Give all of the lines again exactly as they read.
──────── Records provided
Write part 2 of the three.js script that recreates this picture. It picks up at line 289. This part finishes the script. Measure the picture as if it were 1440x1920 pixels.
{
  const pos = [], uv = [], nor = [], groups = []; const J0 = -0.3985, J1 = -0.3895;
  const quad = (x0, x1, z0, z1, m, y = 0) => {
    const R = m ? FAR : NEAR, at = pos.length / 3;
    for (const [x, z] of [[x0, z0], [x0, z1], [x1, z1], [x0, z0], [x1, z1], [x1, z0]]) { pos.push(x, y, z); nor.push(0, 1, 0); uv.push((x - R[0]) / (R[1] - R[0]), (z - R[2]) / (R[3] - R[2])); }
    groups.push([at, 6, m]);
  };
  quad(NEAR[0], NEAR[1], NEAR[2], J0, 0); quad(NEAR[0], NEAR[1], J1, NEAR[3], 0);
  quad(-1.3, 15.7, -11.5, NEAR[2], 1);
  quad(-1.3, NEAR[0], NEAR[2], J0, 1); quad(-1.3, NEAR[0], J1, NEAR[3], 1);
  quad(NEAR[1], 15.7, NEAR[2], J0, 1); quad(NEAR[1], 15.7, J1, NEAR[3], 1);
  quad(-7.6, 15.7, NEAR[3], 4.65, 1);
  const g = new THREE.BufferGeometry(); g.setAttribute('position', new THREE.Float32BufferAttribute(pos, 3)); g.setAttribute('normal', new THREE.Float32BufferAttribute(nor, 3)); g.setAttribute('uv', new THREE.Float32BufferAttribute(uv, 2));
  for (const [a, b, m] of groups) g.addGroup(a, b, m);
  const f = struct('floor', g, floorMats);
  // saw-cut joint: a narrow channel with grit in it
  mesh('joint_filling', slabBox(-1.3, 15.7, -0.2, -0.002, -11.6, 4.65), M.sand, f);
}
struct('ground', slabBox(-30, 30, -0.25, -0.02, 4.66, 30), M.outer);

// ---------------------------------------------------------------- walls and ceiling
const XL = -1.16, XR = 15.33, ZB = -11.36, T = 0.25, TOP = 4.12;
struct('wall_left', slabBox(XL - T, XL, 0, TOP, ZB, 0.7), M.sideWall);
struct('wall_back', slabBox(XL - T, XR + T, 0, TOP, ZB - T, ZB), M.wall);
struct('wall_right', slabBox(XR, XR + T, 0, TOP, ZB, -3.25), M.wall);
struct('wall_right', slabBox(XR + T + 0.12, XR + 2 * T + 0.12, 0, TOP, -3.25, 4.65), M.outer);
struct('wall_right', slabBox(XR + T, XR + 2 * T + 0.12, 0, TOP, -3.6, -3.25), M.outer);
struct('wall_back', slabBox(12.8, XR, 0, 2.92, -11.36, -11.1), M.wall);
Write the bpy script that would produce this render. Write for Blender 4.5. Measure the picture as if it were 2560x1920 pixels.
────────────────
* _Answer to this problem_
Write part 2 of the three.js script that recreates this picture. It picks up at line 289. This part finishes the script. Measure the picture as if it were 1440x1920 pixels.
{
  const pos = [], uv = [], nor = [], groups = []; const J0 = -0.3985, J1 = -0.3895;
  const quad = (x0, x1, z0, z1, m, y = 0) => {
    const R = m ? FAR : NEAR, at = pos.length / 3;
    for (const [x, z] of [[x0, z0], [x0, z1], [x1, z1], [x0, z0], [x1, z1], [x1, z0]]) { pos.push(x, y, z); nor.push(0, 1, 0); uv.push((x - R[0]) / (R[1] - R[0]), (z - R[2]) / (R[3] - R[2])); }
    groups.push([at, 6, m]);
  };
  quad(NEAR[0], NEAR[1], NEAR[2], J0, 0); quad(NEAR[0], NEAR[1], J1, NEAR[3], 0);
  quad(-1.3, 15.7, -11.5, NEAR[2], 1);
  quad(-1.3, NEAR[0], NEAR[2], J0, 1); quad(-1.3, NEAR[0], J1, NEAR[3], 1);
  quad(NEAR[1], 15.7, NEAR[2], J0, 1); quad(NEAR[1], 15.7, J1, NEAR[3], 1);
  quad(-7.6, 15.7, NEAR[3], 4.65, 1);
  const g = new THREE.BufferGeometry(); g.setAttribute('position', new THREE.Float32BufferAttribute(pos, 3)); g.setAttribute('normal', new THREE.Float32BufferAttribute(nor, 3)); g.setAttribute('uv', new THREE.Float32BufferAttribute(uv, 2));
  for (const [a, b, m] of groups) g.addGroup(a, b, m);
  const f = struct('floor', g, floorMats);
  // saw-cut joint: a narrow channel with grit in it
  mesh('joint_filling', slabBox(-1.3, 15.7, -0.2, -0.002, -11.6, 4.65), M.sand, f);
}
struct('ground', slabBox(-30, 30, -0.25, -0.02, 4.66, 30), M.outer);

// ---------------------------------------------------------------- walls and ceiling
const XL = -1.16, XR = 15.33, ZB = -11.36, T = 0.25, TOP = 4.12;
struct('wall_left', slabBox(XL - T, XL, 0, TOP, ZB, 0.7), M.sideWall);
struct('wall_back', slabBox(XL - T, XR + T, 0, TOP, ZB - T, ZB), M.wall);
struct('wall_right', slabBox(XR, XR + T, 0, TOP, ZB, -3.25), M.wall);
struct('wall_right', slabBox(XR + T + 0.12, XR + 2 * T + 0.12, 0, TOP, -3.25, 4.65), M.outer);
struct('wall_right', slabBox(XR + T, XR + 2 * T + 0.12, 0, TOP, -3.6, -3.25), M.outer);
struct('wall_back', slabBox(12.8, XR, 0, 2.92, -11.36, -11.1), M.wall);
Write the bpy script that would produce this render. Write for Blender 4.5. Measure the picture as if it were 2560x1920 pixels.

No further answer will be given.